Joan Marques - Ed.D., MBA.
The things you learn are but vehicles serving to transport you toward further knowledge and awareness. You can therefore not necessarily cling to the things you learn, because they may become obsolete through changes in time and circumstances.
As a logical consequence to this, you should not be afraid to release thoughts, contacts, and perspectives, no matter how valuable they seemed at one time. For, responsibly releasing old thoughts, contacts and perspectives is a way to enhance your receptivity toward new, more rewarding ones in current times.
People and things serve a purpose in your life, as do you in theirs. However, when it is time to move on, you should do so without regret but with gratitude for the contribution these people and things made to your growth and with hope that you may have done the same to theirs.
The main purpose of your being is to grow: to reach a higher plane of insight, not just in business matters or in intellectual regards, but in emotional areas as well.
And reaching a higher plane of insight is a fascinating journey, because not all of us need the same vehicles or routes of learning to get there. And yet, we may all arrive at this higher plane. But it is important to keep in mind that, as many people there are reaching a particular level of insight, as many roads and vehicles may have led them there. Some may have achieved their growth predominantly through formal education: absorbing lectures and reading books; others through street smartness: meeting people and seeing things; yet others through a combination of both, or through less traditional journeys: abstinence, meditation, and self-mentoring, for instance.
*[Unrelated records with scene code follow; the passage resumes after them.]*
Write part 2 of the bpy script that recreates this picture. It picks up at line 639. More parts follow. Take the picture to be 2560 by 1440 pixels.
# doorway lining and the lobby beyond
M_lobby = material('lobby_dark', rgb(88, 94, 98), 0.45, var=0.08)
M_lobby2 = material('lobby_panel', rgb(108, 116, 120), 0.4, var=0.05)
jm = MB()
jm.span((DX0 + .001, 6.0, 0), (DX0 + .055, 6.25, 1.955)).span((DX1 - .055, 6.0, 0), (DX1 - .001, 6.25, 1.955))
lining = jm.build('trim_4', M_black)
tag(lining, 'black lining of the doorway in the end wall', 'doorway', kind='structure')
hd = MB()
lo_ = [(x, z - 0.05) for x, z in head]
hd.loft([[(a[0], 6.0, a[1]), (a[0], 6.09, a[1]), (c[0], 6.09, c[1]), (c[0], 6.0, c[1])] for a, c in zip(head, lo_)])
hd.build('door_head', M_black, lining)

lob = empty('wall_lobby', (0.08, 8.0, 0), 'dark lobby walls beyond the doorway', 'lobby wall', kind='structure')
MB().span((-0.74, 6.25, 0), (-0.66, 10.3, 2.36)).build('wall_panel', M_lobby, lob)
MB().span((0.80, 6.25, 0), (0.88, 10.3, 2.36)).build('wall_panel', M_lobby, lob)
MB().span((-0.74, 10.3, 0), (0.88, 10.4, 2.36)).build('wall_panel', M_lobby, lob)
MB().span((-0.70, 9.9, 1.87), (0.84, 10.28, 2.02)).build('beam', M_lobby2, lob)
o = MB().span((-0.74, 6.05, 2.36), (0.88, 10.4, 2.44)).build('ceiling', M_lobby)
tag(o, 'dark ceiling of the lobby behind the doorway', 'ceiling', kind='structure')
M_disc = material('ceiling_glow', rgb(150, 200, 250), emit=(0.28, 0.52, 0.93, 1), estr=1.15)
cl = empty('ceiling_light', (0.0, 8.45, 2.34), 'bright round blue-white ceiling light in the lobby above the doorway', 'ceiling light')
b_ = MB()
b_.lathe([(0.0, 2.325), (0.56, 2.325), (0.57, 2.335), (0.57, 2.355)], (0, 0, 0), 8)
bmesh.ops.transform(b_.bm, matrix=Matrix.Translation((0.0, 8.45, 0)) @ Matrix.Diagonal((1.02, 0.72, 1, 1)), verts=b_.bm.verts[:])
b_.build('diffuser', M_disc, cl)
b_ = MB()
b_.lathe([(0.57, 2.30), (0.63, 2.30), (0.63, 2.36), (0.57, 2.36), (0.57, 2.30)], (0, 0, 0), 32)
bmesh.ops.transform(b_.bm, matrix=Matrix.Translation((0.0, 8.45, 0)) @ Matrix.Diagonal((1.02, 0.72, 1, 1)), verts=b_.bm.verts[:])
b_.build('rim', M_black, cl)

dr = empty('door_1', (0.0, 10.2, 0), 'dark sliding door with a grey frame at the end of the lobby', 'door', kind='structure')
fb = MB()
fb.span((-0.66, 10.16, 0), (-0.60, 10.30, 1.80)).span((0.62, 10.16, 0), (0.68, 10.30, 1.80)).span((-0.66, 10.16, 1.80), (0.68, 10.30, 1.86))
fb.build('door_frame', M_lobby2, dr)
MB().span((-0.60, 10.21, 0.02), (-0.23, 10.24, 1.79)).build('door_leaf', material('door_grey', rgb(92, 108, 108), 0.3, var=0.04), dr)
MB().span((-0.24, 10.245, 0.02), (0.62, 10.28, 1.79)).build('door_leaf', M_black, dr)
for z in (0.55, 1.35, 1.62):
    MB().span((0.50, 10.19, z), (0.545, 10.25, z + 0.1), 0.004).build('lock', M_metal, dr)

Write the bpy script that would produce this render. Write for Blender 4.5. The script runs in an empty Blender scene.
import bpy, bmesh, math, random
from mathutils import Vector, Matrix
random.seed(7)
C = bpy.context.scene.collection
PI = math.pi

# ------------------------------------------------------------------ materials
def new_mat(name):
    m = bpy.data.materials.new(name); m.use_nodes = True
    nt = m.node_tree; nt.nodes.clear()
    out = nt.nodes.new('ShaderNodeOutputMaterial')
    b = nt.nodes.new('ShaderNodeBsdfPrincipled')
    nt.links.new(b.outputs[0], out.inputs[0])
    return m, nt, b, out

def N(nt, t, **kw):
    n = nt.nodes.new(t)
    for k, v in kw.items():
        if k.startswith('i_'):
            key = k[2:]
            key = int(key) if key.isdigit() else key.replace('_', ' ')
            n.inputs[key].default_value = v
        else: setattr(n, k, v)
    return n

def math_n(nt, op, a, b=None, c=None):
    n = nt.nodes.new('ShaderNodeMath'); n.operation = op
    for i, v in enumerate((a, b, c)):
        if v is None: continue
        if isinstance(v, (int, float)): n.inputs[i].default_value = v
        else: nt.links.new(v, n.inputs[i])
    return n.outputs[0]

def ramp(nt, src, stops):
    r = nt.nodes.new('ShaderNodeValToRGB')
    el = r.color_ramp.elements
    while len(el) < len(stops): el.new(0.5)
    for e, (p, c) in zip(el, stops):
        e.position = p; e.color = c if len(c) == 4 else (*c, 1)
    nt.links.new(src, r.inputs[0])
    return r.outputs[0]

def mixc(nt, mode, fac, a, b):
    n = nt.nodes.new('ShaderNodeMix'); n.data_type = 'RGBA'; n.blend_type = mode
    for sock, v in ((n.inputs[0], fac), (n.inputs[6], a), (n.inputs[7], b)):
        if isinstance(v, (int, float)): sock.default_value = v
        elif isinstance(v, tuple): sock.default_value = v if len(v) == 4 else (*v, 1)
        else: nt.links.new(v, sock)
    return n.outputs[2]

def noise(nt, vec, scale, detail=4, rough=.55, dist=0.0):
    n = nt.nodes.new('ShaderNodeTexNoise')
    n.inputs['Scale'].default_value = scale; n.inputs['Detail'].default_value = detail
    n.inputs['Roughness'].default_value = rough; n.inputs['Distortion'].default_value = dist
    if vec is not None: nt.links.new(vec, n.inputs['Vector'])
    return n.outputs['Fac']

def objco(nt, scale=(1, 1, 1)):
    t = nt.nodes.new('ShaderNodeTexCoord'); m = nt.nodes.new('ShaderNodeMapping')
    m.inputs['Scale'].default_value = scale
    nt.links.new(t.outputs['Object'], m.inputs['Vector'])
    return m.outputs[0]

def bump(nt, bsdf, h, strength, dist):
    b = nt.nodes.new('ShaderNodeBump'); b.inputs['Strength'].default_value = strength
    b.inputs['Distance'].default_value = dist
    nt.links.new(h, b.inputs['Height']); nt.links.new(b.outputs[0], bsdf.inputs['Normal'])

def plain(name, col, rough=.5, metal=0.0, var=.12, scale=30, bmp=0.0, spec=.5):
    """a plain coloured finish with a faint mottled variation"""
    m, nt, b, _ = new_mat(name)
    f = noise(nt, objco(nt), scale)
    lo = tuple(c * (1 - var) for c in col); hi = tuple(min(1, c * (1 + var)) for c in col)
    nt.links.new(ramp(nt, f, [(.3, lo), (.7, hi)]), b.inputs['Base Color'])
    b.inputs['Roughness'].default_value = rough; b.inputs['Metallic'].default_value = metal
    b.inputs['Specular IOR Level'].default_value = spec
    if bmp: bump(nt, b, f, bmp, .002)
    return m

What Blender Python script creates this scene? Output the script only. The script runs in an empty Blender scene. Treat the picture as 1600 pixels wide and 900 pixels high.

So, can you say, then, that one vehicle, meaning one method to reach a higher plane, is more valuable than another? Of course not! Therefore, should you get blinded by one's titles, ranges, prefixes, suffixes, or the absolute lack thereof? Of course not! More importantly: should you judge one's knowledge on basis of his or her background, experiences, ethnicity, culture, religion, or sex? Of course not! And yet: look around you. Reflect on your own life or the lives of the ones you know: review your and their careers and try to evaluate how many times this very superficial way of judging has either positively or negatively influenced the course of those careers.
How beautiful would it be if people could meet at a certain level of insight and exchange with each other the roads they traveled and the vehicles they used to get there? How enriching would it be for them, as well as for those who succeed them! For these successors may later take note of the records of this shared knowledge, and thus learn about the abundance of vehicles available to reach an elevated level of insight, and perhaps, at that time, add some new ones to the list.
It is all about growth: about reaching a higher plane; about insight; about contentment and, thus, about understanding. You can be a leader of a global corporation or a political organization, determining the fates of thousands with a snap of your fingers, or you can be a home maker, determining what to present your loved ones for dinner tonight; you can be an intellectual, determining how to best transmit your lectures to your students tomorrow, or you can be an average worker in a small, midsize or large workplace determining how to survive between now and your next paycheck; you can be an entrepreneur, searching for the fastest way of earning recognition and achieving growth for your venture, or you can be a convinced loner, determining not to follow any direction but your own.
Regardless of who you are: growth is achievable, and vehicles for growth are available. Learning is not limited to the formal settings, no matter how persuasively society will try to convince you about that. Learning can happen everywhere, but you should see it merely as a vehicle to get to a higher plane: to grow. Because that is the purpose of life.